Haft für „Vaterlandsverräter“

In der Türkei gelten schon Kriegsdienstverweigerer als „Terroristen“. Wer zur Verweigerung aufruft, wird vors Militärgericht gezerrt  ■ Aus Istanbul Ömer Erzeren

Die unmißverständliche Art, mit der Osman Murat Ülke, Vorsitzender des „Vereins der Kriegsdienstgegner in Izmir“, im vergangenen Jahr auf einer Pressekonferenz zum Antikriegstag seine Meinung kundtat, hatte böse Folgen. „Ich bin kein Soldat, und ich will keiner werden“, hatte Ülke gesagt. Heute sitzt er darob im Militärgefängnis Mamak ein, und sein Verein ist mittlerweile verboten.

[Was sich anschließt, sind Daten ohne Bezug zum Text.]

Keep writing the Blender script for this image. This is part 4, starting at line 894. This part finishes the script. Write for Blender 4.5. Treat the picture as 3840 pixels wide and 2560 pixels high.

Nachdem Ülke seinen Militärpaß öffentlich verbrannt und sich zur Kriegsdienstverweigerung bekannt hat, steht ihm nun der Prozeß vor einem Militärgericht bevor. Ihm drohen bis zu drei Jahren Haftstrafe. Nach seiner Festnahme am 7. Oktober war Ülke mehrere Tage in einer Einzelzelle eingesperrt. Als er einen Hungerstreik begann, wurden ihm Salz und Zucker, beides während eines Hungerstreiks lebensnotwendig, verweigert. Zusätzlich zum Prozeß wegen „Entfremdung des Volkes vom Militär“ will der Militärapparat an Ülke ein Exempel statuieren. Mit physischem Zwang wollen sie erreichen, daß er, der den Militärdienst aus Gewissensgründen ablehnt, die Uniform anzieht.

Ülke ist kein Einzelfall. Eine Vielzahl von Kritikern des Kriegsdienstes werden vor die Militärgerichte gezerrt. Egal ob es sich um junge Leute handelt, die öffentlich erklären, daß sie den Kriegsdienst verweigern, um Künstler, die sich mit ihnen solidarisieren, oder um Journalisten, die Kriegsdienstverweigerer interviewen. Die Schriftstellerin Bilgesu Erenus etwa hatte auf einem Gewerkschaftstreffen gerufen: „Mütter, ich flehe euch an: Schickt eure Kinder nicht in den Krieg.“ Daraufhin wurde sie von einem Militärgericht verurteilt und verbüßte in diesem Jahr eine zweimonatige Haftstrafe. Den Fernsehjournalisten Ali Tecfik Berber und Erhan Akyildiz wurde ebenfalls der Prozeß gemacht, weil sie ein Programm über Kriegsdienstverweigerer gesendet hatten.

„Die Türken sind ein Soldatenvolk“, verkünden türkische Politiker stolz. Bereits in der Grundschule lernen Kinder Militärmärsche auswendig. Kriegsdienstverweigerung gilt in der Türkei als „Verbrechen erster Ordnung“. Der Artikel 155 des türkischen Strafgesetzbuches, der über „Entfremdung des Volkes vom Militär“, fiel bis 1993 in den Zuständigkeitsbereich der Staatssicherheitsgerichte, die „Verbrechen gegen den Staat“ ahnden.

Seit drei Jahren wird jedoch nicht einmal mehr vor den formal immerhin „zivilen“ Staatssicherheitsgerichten verhandelt (wo allerdings auch zahlreiche Militärrichter tätig sind), sondern direkt vor Militärgerichten. Zivilisten, selbst wenn sie nicht „fahnenflüchtig“ sind, werden ohne weiteres wegen Publikationen oder Reden vor Militärgerichten angeklagt. Kriegsdienstverweigerer sind nach Meinung der Militärs ohnehin Deserteuren gleichzustellen: als Vaterlandsverräter.

Der Grund für das harte Vorgehen gegen Kriegsdienstverweigerer liegt außer in der extremen Militarisierung der türkischen Gesellschaft auch im anhaltenden Kriegsgeschehen in Kurdistan. Über zwanzigtausend Menschen sind bei bewaffneten Kämpfen zwischen der Armee und der kurdischen Guerilla PKK gestorben. Viele Jugendliche entziehen sich dem Dienst an der Waffe, weil sie fürchten müssen, in die kurdischen Regionen im Südosten der Türkei geschickt zu werden. Rund 200.000 junge Männer sollen heute „fahnenflüchtig“ sein. Politiker und Generalstab sind „beunruhigt“ und sehen sich legitimiert, Männer wie Ülke, die sich öffentlich gegen den Kriegsdienst auflehnen, hinter Schloß und Riegel zu bringen.